Renováveis são o caminho

As três últimas centrais responderam por 6% do total de energia produzida no país, no ano passado, em comparação com 30% em 1997. E à medida que a energia nuclear no país rumava ao ‘zero’, a percentagem de energias “verdes” ganhava terreno. Em 2022, 46% da energia produzida na Alemanha teve origens em fontes renováveis.

Mas mesmo assim, o atual do progresso das energias “verdes” não satisfaz nem o governo de Scholz, nem os ambientalistas que alertam para o facto de a Alemanha arriscar falhas as metas climáticas para 2030 e 2050, sem um impulso e compromisso sério. Segundo o chanceler alemão, a Alemanha precisa de instalar “quatro a cinco turbinas eólicas todos os dias” ao longo dos próximos anos para cobrir as necessidades energéticas do país. E, até 2038, o país quer encerrar todas as centrais elétricas alimentadas a carvão.

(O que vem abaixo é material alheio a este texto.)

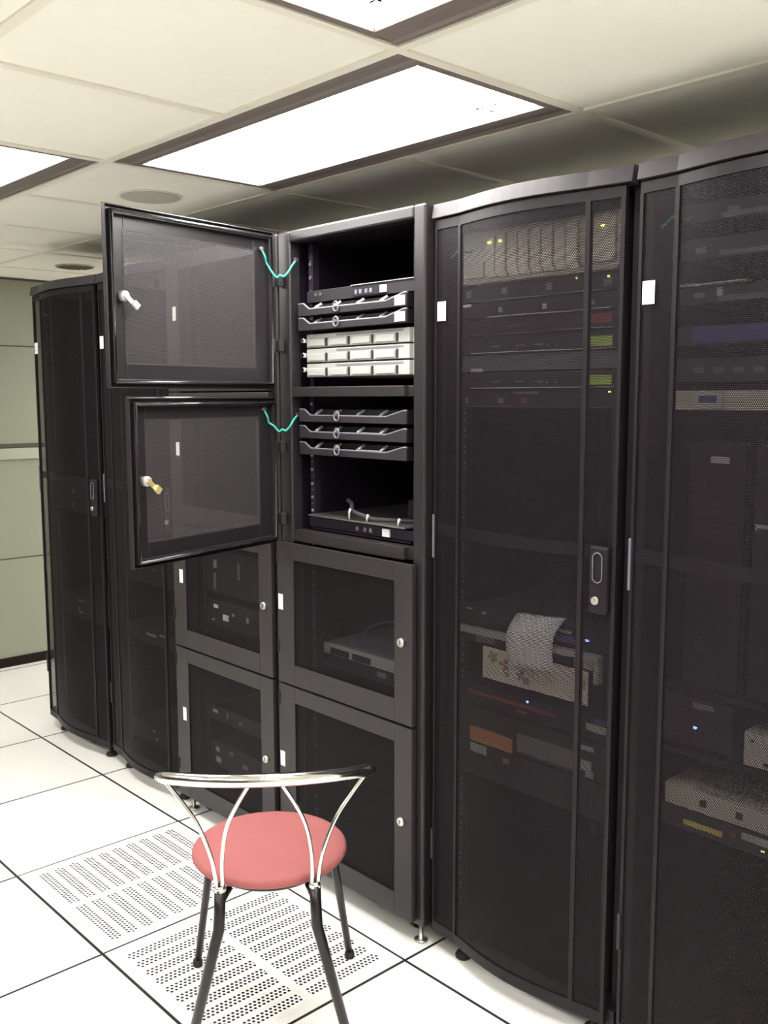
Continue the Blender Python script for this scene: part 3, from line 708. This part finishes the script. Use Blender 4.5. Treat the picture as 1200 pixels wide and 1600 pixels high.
feat(t, 'button', 0.800, 0.814, 0.672, 0.686, 'dgrey', EY - 0.01, 0.003); feat(t, 'button', 0.885, 0.899, 0.672, 0.686, 'dgrey', EY - 0.01, 0.003)
t = device('yellow_tag_unit', 'dark unit with a long yellow sticker below the long beige unit', 'server', FX0, FX1, 0.598, 0.650, EY)
feat(t, 'yellow_label', 0.757, 0.850, 0.614, 0.626, 'yellow', EY, 0.003, 'yellow label'); feat(t, 'name_label', 0.895, 0.960, 0.626, 0.642, 'silver', EY, 0.003, 'pale label')
feat(t, 'status_lamp', 0.938, 0.946, 0.612, 0.616, 'ledy', EY, 0.002); feat(t, 'red_plug', 0.872, 0.885, 0.625, 0.635, 'red', EY, 0.008)

# ---- rack with the open doors
DX0, DX1, DY = -0.576, -0.094, 0.134
t = device('console_server', 'black console unit with a white square sticker, topmost in the open rack', 'server', DX0, DX1, 1.868, 1.906, DY, m='dgrey')
feat(t, 'socket_block', -0.355, -0.215, 1.873, 1.899, 'blackd', DY, 0.004)
for xx in (-0.345, -0.325, -0.300, -0.280): feat(t, 'socket', xx, xx + 0.010, 1.879, 1.891, 'grey', DY, 0.006)
feat(t, 'name_label', -0.236, -0.212, 1.876, 1.896, 'white', DY, 0.006, 'white square label')
for xx in (-0.535, -0.512): feat(t, 'screw', xx, xx + 0.008, 1.888, 1.896, 'steel', DY, 0.004)
feat(t, 'top_lip', -0.365, -0.10, 1.9045, 1.9065, 'silver', DY, 0.004)
def manager(z, lab, wl, bright):
    t = thing('cable_manager', (-0.335, DY - 0.03, z), lab, 'cable manager', 'black dipped bars in the open rack')
    h = 0.037
    poly = [(DX0, z), (DX1, z), (DX1, z + h), (DX1 - 0.012, z + h), (DX1 - 0.085, z + 0.019), (DX0 + 0.055, z + 0.019), (DX0 + 0.025, z + h), (DX0, z + h)]
    MB().prism(poly, 'y', DY - 0.040, DY - 0.034).build('front_bar', 'dgrey', t, bevel=0.0012)
    MB().tube([(p[0], DY - 0.037, p[1]) for p in poly[2:]], 0.0032, 8).build('edge_shine', 'grey' if wl else 'bgrey', t)  # paler tube paints the shine along the bar's top edge
    b = MB(); b.box(DX0, DX0 + 0.004, DY - 0.034, DY - 0.003, z + 0.002, z + h); b.box(DX1 - 0.004, DX1, DY - 0.034, DY - 0.003, z + 0.002, z + h)
    b.box(DX0, DX1, DY - 0.036, DY - 0.003, z, z + 0.002)
    b.build('side_brackets', 'black', t)
    MB().box(DX0 + 0.03, DX1 - 0.03, DY + 0.004, DY + 0.4, z + 0.001, z + h).build('tray_body', 'dgrey', t)
    for xx in (-0.515, -0.425, -0.320, -0.220):
        b = MB(); b.tube([(xx, DY - 0.030, z + 0.010), (xx + 0.006, DY - 0.024, z + 0.024), (xx + 0.014, DY - 0.006, z + 0.036)], 0.0045, 8); b.build('hook', 'silver' if bright else 'grey', t)
    ring = [(-0.390 + 0.012*math.cos(a), DY - 0.044, z + 0.019 + 0.014*math.sin(a)) for a in [2*PI*k/20 for k in range(20)]]
    MB().tube(ring, 0.0022, 8, True).build('ring', 'grey', t)
    if wl: MB().box(-0.140, -0.100, DY - 0.0415, DY - 0.040, z + 0.004, z + 0.030).build('name_label', 'white', t)['label'] = 'white label'
    if not wl and bright:
        MB().box(-0.305, -0.215, DY - 0.032, DY - 0.006, z + 0.010, z + 0.023).build('silver_block', 'silver', t)
manager(1.826, 'upper black dipped cable bar with white label, above the three white servers', True, True)
manager(1.782, 'lower black dipped cable bar with white label, directly on the white servers', True, True)
manager(1.503, 'topmost of the three black dipped cable bars under the middle divider', False, False)
manager(1.452, 'middle of the three black dipped cable bars under the middle divider', False, True)
manager(1.401, 'lowest of the three black dipped cable bars under the middle divider', False, True)
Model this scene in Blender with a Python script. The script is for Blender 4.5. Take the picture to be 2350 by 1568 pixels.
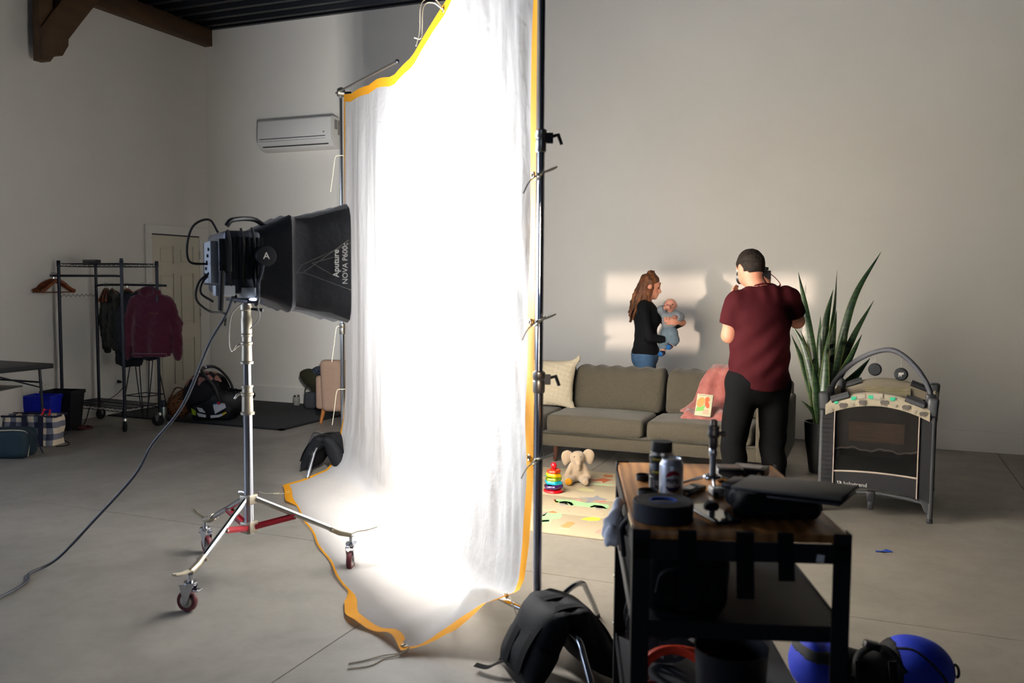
import bpy, bmesh, math, random
import numpy as np
from mathutils import Vector, Matrix

random.seed(7)
np.random.seed(7)
for _o in list(bpy.data.objects):
    bpy.data.objects.remove(_o)
SC = bpy.context.scene
COL = SC.collection
PI = math.pi

# ------------------------------------------------------------------ camera
CAM_YAW, CAM_PITCH, CAM_ROLL = math.radians(22.286), math.radians(-3.921), math.radians(0.4035)
_f = Vector((-math.sin(CAM_YAW) * math.cos(CAM_PITCH), math.cos(CAM_YAW) * math.cos(CAM_PITCH), math.sin(CAM_PITCH)))
_r = Vector((math.cos(CAM_YAW), math.sin(CAM_YAW), 0))
_u = _r.cross(_f)
_r2 = _r * math.cos(CAM_ROLL) + _u * math.sin(CAM_ROLL)
_u2 = -_r * math.sin(CAM_ROLL) + _u * math.cos(CAM_ROLL)
cam_data = bpy.data.cameras.new('camera')
cam_data.sensor_width = 36.0
cam_data.sensor_fit = 'HORIZONTAL'
cam_data.lens = 36.0 * 2009.3 / 2350.0
cam_data.dof.use_dof = True
cam_data.dof.focus_distance = 7.2
cam_data.dof.aperture_fstop = 3.2
cam = bpy.data.objects.new('camera', cam_data)
cam.matrix_world = Matrix(((_r2.x, _u2.x, -_f.x, 0), (_r2.y, _u2.y, -_f.y, 0), (_r2.z, _u2.z, -_f.z, 1.528), (0, 0, 0, 1)))
COL.objects.link(cam)
SC.camera = cam

# ------------------------------------------------------------------ world, sun, exposure
SC.view_settings.view_transform = 'Standard'
SC.view_settings.look = 'None'
SC.view_settings.gamma = 1.0
SC.view_settings.use_curve_mapping = False
SC.view_settings.exposure = 0.0

world = bpy.data.worlds.new('sky')
SC.world = world
world.use_nodes = True
_bg = world.node_tree.nodes['Background']
_bg.inputs['Color'].default_value = (0.62, 0.74, 1.0, 1)
_bg.inputs['Strength'].default_value = 6.0

SUN_DIR = Vector((-0.238, 0.971, -0.033)).normalized()
sun_data = bpy.data.lights.new('low_sun', 'SUN')
sun_data.energy = 1.9
sun_data.angle = math.radians(0.55)
sun_data.color = (1.0, 0.80, 0.66)
sun = bpy.data.objects.new('low_sun', sun_data)
sun.rotation_euler = (-SUN_DIR).to_track_quat('Z', 'Y').to_euler()
sun.location = (4, -12, 4)
COL.objects.link(sun)
LAMP_WATTS = 610.0

# ------------------------------------------------------------------ room dimensions (metres)
WALL_Y, WALL_X, WALL_R, WALL_F, CEIL = 8.98, -7.908, 10.6, -7.0, 4.667

# ------------------------------------------------------------------ helpers: colour and materials
def lin(c):
    return tuple((x / 12.92 if x <= 0.04045 else ((x + 0.055) / 1.055) ** 2.4) for x in c)

def rgb(h):
    h = h.lstrip('#')
    return lin([int(h[i:i + 2], 16) / 255.0 for i in (0, 2, 4)])

MATS = {}

def mat(name, col, rough=0.6, metal=0.0, var=0.0, vscale=8.0, bump=0.0, bscale=60.0, spec=0.5, coat=0.0,
        translucent=0.0, trans=0.0, emit=None, estr=1.0, alpha=1.0, sheen=0.0, stretch=None, col2=None, ior=1.45):
    if name in MATS:
        return MATS[name]
    m = bpy.data.materials.new(name)
    m.use_nodes = True
    nt = m.node_tree
    b = nt.nodes['Principled BSDF']
    c = rgb(col) if isinstance(col, str) else col
    b.inputs['Base Color'].default_value = (*c, 1)
    b.inputs['Roughness'].default_value = rough
    b.inputs['Metallic'].default_value = metal
    b.inputs['Specular IOR Level'].default_value = spec
    b.inputs['Coat Weight'].default_value = coat
    b.inputs['Transmission Weight'].default_value = trans
    b.inputs['IOR'].default_value = ior
    b.inputs['Alpha'].default_value = alpha
    if sheen:
        b.inputs['Sheen Weight'].default_value = sheen
    if emit:
        b.inputs['Emission Color'].default_value = (*rgb(emit), 1)
        b.inputs['Emission Strength'].default_value = estr
    tc = None
    def coords(sc):
        nonlocal tc
        if tc is None:
            tc = nt.nodes.new('ShaderNodeTexCoord')
        mp = nt.nodes.new('ShaderNodeMapping')
        s = stretch or (1, 1, 1)
        mp.inputs['Scale'].default_value = (sc * s[0], sc * s[1], sc * s[2])
        nt.links.new(tc.outputs['Object'], mp.inputs['Vector'])
        return mp.outputs['Vector']
    if var or col2:
        n = nt.nodes.new('ShaderNodeTexNoise')
        n.inputs['Scale'].default_value = 1.0
        n.inputs['Detail'].default_value = 6.0
        nt.links.new(coords(vscale), n.inputs['Vector'])
        rmp = nt.nodes.new('ShaderNodeValToRGB')
        rmp.color_ramp.elements[0].position = 0.33
        rmp.color_ramp.elements[1].position = 0.67
        c2 = (rgb(col2) if isinstance(col2, str) else col2) if col2 else tuple(min(1, x * (1 + var)) for x in c)
        c1 = c if col2 else tuple(x * (1 - var) for x in c)
        rmp.color_ramp.elements[0].color = (*c1, 1)
        rmp.color_ramp.elements[1].color = (*c2, 1)
        nt.links.new(n.outputs['Fac'], rmp.inputs['Fac'])
        nt.links.new(rmp.outputs['Color'], b.inputs['Base Color'])
    if bump:
        n2 = nt.nodes.new('ShaderNodeTexNoise')
        n2.inputs['Scale'].default_value = 1.0
        n2.inputs['Detail'].default_value = 3.0
        nt.links.new(coords(bscale), n2.inputs['Vector'])
        bp = nt.nodes.new('ShaderNodeBump')
        bp.inputs['Strength'].default_value = bump
        bp.inputs['Distance'].default_value = 0.01
        nt.links.new(n2.outputs['Fac'], bp.inputs['Height'])
        nt.links.new(bp.outputs['Normal'], b.inputs['Normal'])
    if translucent:
        t = nt.nodes.new('ShaderNodeBsdfTranslucent')
        t.inputs['Color'].default_value = (*c, 1)
        mx = nt.nodes.new('ShaderNodeMixShader')
        mx.inputs['Fac'].default_value = translucent
        out = nt.nodes['Material Output']
        nt.links.new(b.outputs['BSDF'], mx.inputs[1])
        nt.links.new(t.outputs['BSDF'], mx.inputs[2])
        nt.links.new(mx.outputs['Shader'], out.inputs['Surface'])
    MATS[name] = m
    return m

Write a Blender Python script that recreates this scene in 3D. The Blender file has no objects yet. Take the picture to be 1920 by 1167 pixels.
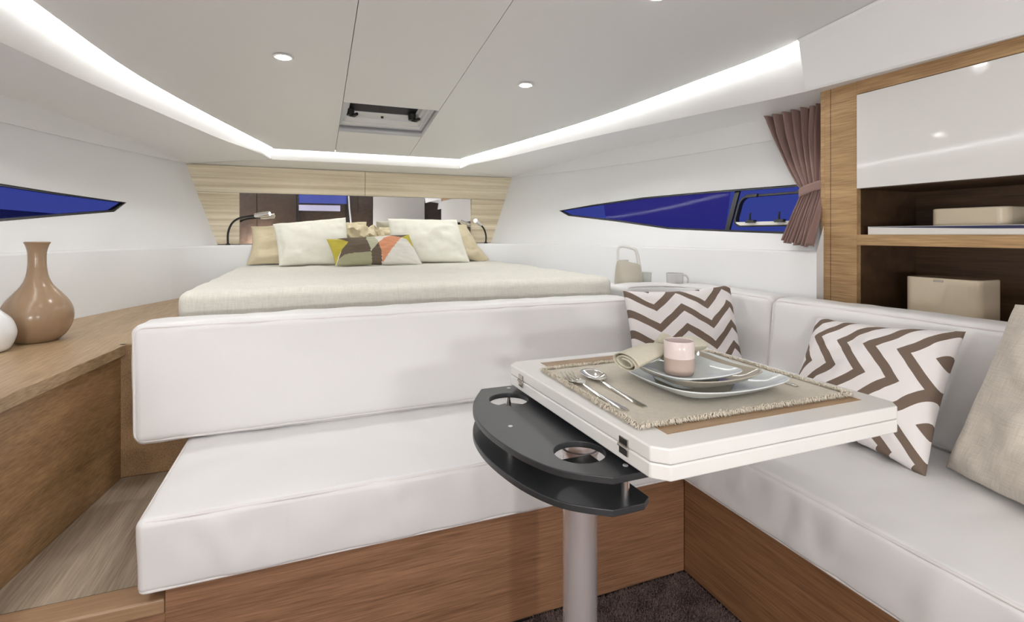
import bpy, bmesh, math, random
from mathutils import Vector, noise, geometry
random.seed(7)
PI = math.pi
sc = bpy.context.scene
COL = sc.collection
TH = math.radians(21.5)          # the camera looks 21.5 degrees to starboard of the bow (+Y)

# ------------------------------------------------------------------ camera
cam = bpy.data.cameras.new('camera'); camo = bpy.data.objects.new('camera', cam); COL.objects.link(camo)
cam.sensor_width = 36; cam.lens = 950/1920*36; cam.shift_y = -143.5/1920; cam.clip_start = .02
camo.location = (0, 0, 1.05); camo.rotation_euler = (PI/2, 0, -TH)
sc.camera = camo
# ------------------------------------------------------------------ world, exposure
w = bpy.data.worlds.new('dusk'); sc.world = w; w.use_nodes = True
bg = w.node_tree.nodes['Background']; bg.inputs[0].default_value = (.045, .065, .29, 1); bg.inputs[1].default_value = .92
vs = sc.view_settings; vs.view_transform = 'Standard'; vs.look = 'None'; vs.exposure = 0.06; vs.gamma = 1; vs.use_curve_mapping = False
LED_STRENGTH = 24.0
SPOT_W = 2.5
AFT_FILL_W = 2.2  # power of the added fill lamps at the aft ceiling
GLOBE_FILL = 122.0  # emission of the added fill globes behind the camera
LAMP_COL = (1.0, 1.0, 1.0)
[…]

Os investimentos recaem agora nas fontes de energia renovável (eólica e solar) que são uma escolha óbvia para a Alemanha em vez da nuclear, dado que as novas instalações de renováveis se tornaram mais baratas do que todas as outras fontes de eletricidade”, defende a associação ambientalista Zero.

De acordo com o Relatório do Estado da Indústria Nuclear Mundial 2021 e o Instituto de Ecologia Aplicada (Öko-Institut), citados pela associação, os custos de energia para geração de energia nuclear são atualmente de 15,5 cêntimos por quilowatt-hora, em comparação com 4,9 cêntimos para energia solar e 4,1 centavos para energia eólica.

Além disso, “os novos projetos de reatores estão a sair muito mais caros do que o previsto”, alerta a Zero. Os custos de um novo “Evolutionary Power Reactor (EPR)” em Flamanville, na França, aumentaram de 3,4 mil milhões para mais de 19 mil milhões de euros, ao mesmo tempo que o projeto provavelmente levará pelo menos mais 11 anos do que o planeado — situação semelhante àquela que ocorreu no Reino Unido, Finlândia e Estados Unidos.

Para a associação liderada por Francisco Ferreira, “a energia nuclear vincula recursos financeiros que estarão agora mais disponíveis para a transição energética“.